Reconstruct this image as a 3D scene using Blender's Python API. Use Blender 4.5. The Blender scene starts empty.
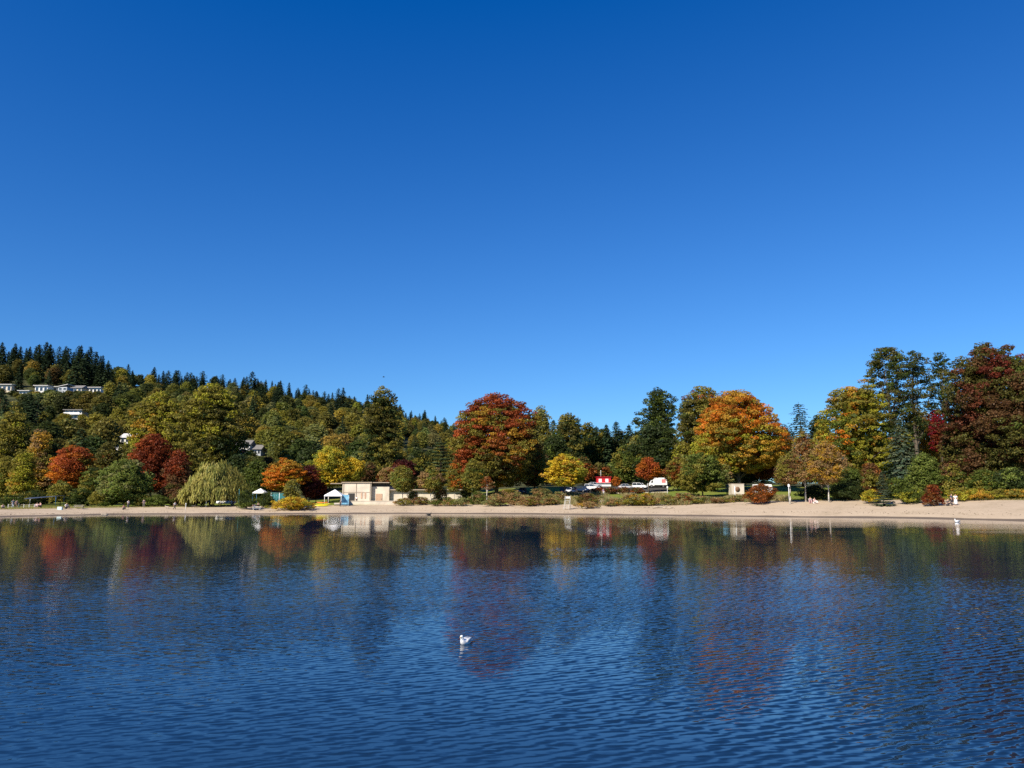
import bpy, bmesh, math, random
import numpy as np
from mathutils import Vector, Matrix
R = math.radians
sc = bpy.context.scene
COL = sc.collection
rng = np.random.default_rng(7)
random.seed(7)

# ------------------------------------------------------------------ camera
F = 770.0; TH = math.atan(116.0 / F); CT, ST = math.cos(TH), math.sin(TH); CH = 3.0
cam = bpy.data.cameras.new('camera'); cam.sensor_width = 36; cam.lens = F / 1024 * 36
cam.clip_start = .1; cam.clip_end = 20000
co = bpy.data.objects.new('camera', cam); COL.objects.link(co)
co.location = (0, 0, CH); co.rotation_euler = (math.pi / 2 + TH, 0, 0)
sc.camera = co

def ray(px, py):
    cx = (px - 512) / F; cy = (384 - py) / F
    return (cx, CT - ST * cy, ST + CT * cy)
def at(px, py, Y):                       # world point at pixel and distance Y
    d = ray(px, py); s = Y / d[1]
    return (d[0] * s, Y, CH + d[2] * s)
def proj(x, y, z):
    z -= CH
    d = y * CT + z * ST; v = -y * ST + z * CT
    return 512 + F * x / d, 384 - F * v / d

# ------------------------------------------------------------------ terrain
def U(px): return (px - 512) * CT / F
KP  = [-900, 0, 130, 260, 400, 520, 650, 780, 900, 1024, 1900]
DS  = [120, 139, 165, 168, 174, 168, 153, 139, 131, 113, 90]      # waterline distance
DB  = [138, 156, 182, 187, 193, 189, 178, 165, 156, 139, 118]     # top of the sand
ZB  = [1.2, 1.15, 1.3, 1.55, 1.9, 2.0, 1.95, 2.9, 3.0, 3.0, 3.0]
DL  = [230] * 11
ZL  = [2.4, 2.3, 2.4, 2.5, 4.0, 6.6, 6.9, 7.4, 5.5, 5.0, 5.0]
KH  = [-900, 0, 60, 110, 250, 330, 420, 470, 520, 560, 780, 1024, 1900]
DR  = [560, 560, 560, 580, 620, 680, 750, 780, 800, 800, 800, 800, 800]
ZR  = [98, 98, 94, 90, 88, 83, 77, 64, 58, 58, 18, 20, 20]
uK = [U(a) for a in KP]; uH = [U(a) for a in KH]
def sm(t): return t * t * (3 - 2 * t)
def hgt(x, y):
    y = max(y, 1.0); u = x / y
    ds = np.interp(u, uK, DS); db = np.interp(u, uK, DB); zb = np.interp(u, uK, ZB)
    dl = 230.0; zl = np.interp(u, uK, ZL)
    dr = np.interp(u, uH, DR); zr = np.interp(u, uH, ZR)
    if y < ds: return max(-2.0, -(ds - y) * .05)
    if y < db:
        t = (y - ds) / (db - ds); return zb * (t ** .85)
    if y < dl:
        t = (y - db) / (dl - db); return zb + (zl - zb) * t
    if y < dr:
        t = (y - dl) / (dr - dl); return zl + (zr - zl) * (t * .9 + .1 * sm(t)) + 2.0 * math.sin(x * .031 + y * .02) * sm(min(1, t * 4)) * (1 - sm(t))
    t = min(1, (y - dr) / 900); return zr - t * zr * .3
def G(px, Y):                            # ground point under pixel column at distance Y
    x = (px - 512) / F * Y * CT; z = 0
    for _ in range(3):
        z = hgt(x, Y); x = (px - 512) / F * (Y * CT + (z - CH) * ST)
    return x, Y, z
def gy(px, py, lo=120, hi=800):          # first distance where ground shows at that pixel row
    Y = lo
    while Y < hi:
        x, y, z = G(px, Y)
        if proj(x, y, z)[1] <= py and z > 0: return Y
        Y += .5 if Y < 240 else 3
    return hi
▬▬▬
> Short task:
From the first line above down to the line with "return 512 + F * x / d, 384 - F * v / d", reproduce every line and no others, omitting pictures.

> Exercise result:
Reconstruct this image as a 3D scene using Blender's Python API. Use Blender 4.5. The Blender scene starts empty.
import bpy, bmesh, math, random
import numpy as np
from mathutils import Vector, Matrix
R = math.radians
sc = bpy.context.scene
COL = sc.collection
rng = np.random.default_rng(7)
random.seed(7)

# ------------------------------------------------------------------ camera
F = 770.0; TH = math.atan(116.0 / F); CT, ST = math.cos(TH), math.sin(TH); CH = 3.0
cam = bpy.data.cameras.new('camera'); cam.sensor_width = 36; cam.lens = F / 1024 * 36
cam.clip_start = .1; cam.clip_end = 20000
co = bpy.data.objects.new('camera', cam); COL.objects.link(co)
co.location = (0, 0, CH); co.rotation_euler = (math.pi / 2 + TH, 0, 0)
sc.camera = co

def ray(px, py):
    cx = (px - 512) / F; cy = (384 - py) / F
    return (cx, CT - ST * cy, ST + CT * cy)
def at(px, py, Y):                       # world point at pixel and distance Y
    d = ray(px, py); s = Y / d[1]
    return (d[0] * s, Y, CH + d[2] * s)
def proj(x, y, z):
    z -= CH
    d = y * CT + z * ST; v = -y * ST + z * CT
    return 512 + F * x / d, 384 - F * v / d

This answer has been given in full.